What began as merely a fiscal mess in Kansas has become a full-blown judicial crisis.
On Wednesday, a district court ruled against the state, and threw out a 2014 law passed by Republicans that took the power of appointing chief judges away from the Kansas Supreme Court and handed it to local judges. But that rather simple question of judicial administration could have further-reaching consequences, thanks to a provision in a second law passed by the legislature earlier this spring that would cut off funding for the state's entire court system, if the 2014 law was struck down.
Kansas officials were so worried about the consequences of the court's decision that the state's attorney general, Derek Schmidt, successfully filed to have the ruling stayed until the courts rule on an appeal and the validity of the 2015 law.
My immediate concern ... is that the court does not appear to have decided the validity of a 'nonseverability' clause contained in a later statute, which means today's decision could effectively and immediately shut off all funding for the judicial branch of state government.We've previously covered Kansas's financial struggles, as a Republican experiment in conservative economic policy failed spectacularly, leaving the state deeply in the red. The fiscal crisis divided and, for a time, paralyzed the GOP-controlled legislature before lawmakers reluctantly agreed to nearly $400 million in sales taxes earlier this year.
It is critical to keep the state judiciary operating.

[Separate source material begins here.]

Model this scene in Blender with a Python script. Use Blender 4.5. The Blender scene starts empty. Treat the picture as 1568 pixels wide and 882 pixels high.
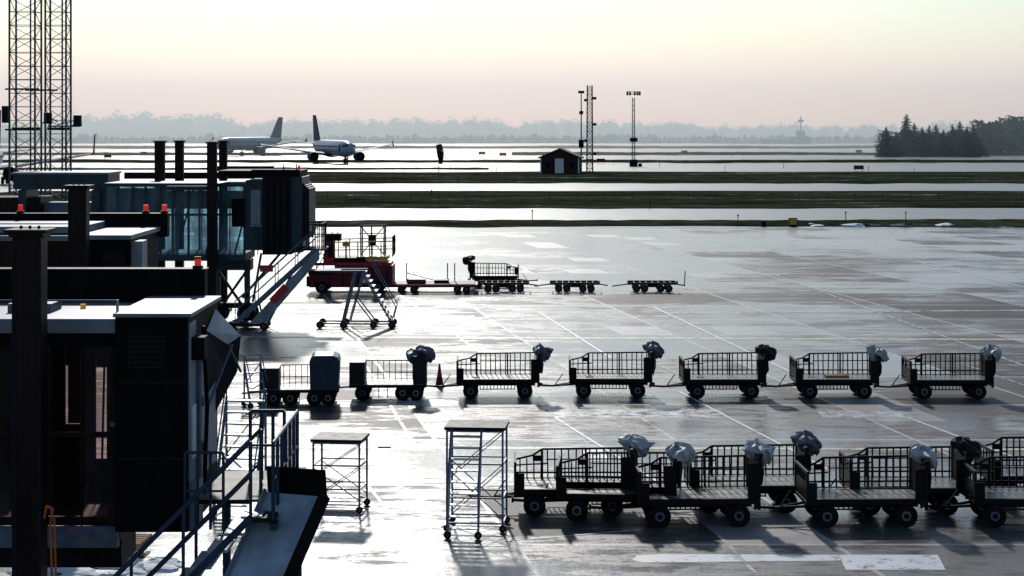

The current dispute flows from the budget battle: Ever since the state Supreme Court in 2014 ordered the legislature to increase funding for education, Governor Sam Brownback and his allies in Topeka have sought to wrest power over appointments from the Supreme Court and make it easier to replace judges. (A majority of the justices on the high court were appointed by Brownback's Democratic predecessor, Kathleen Sebelius.)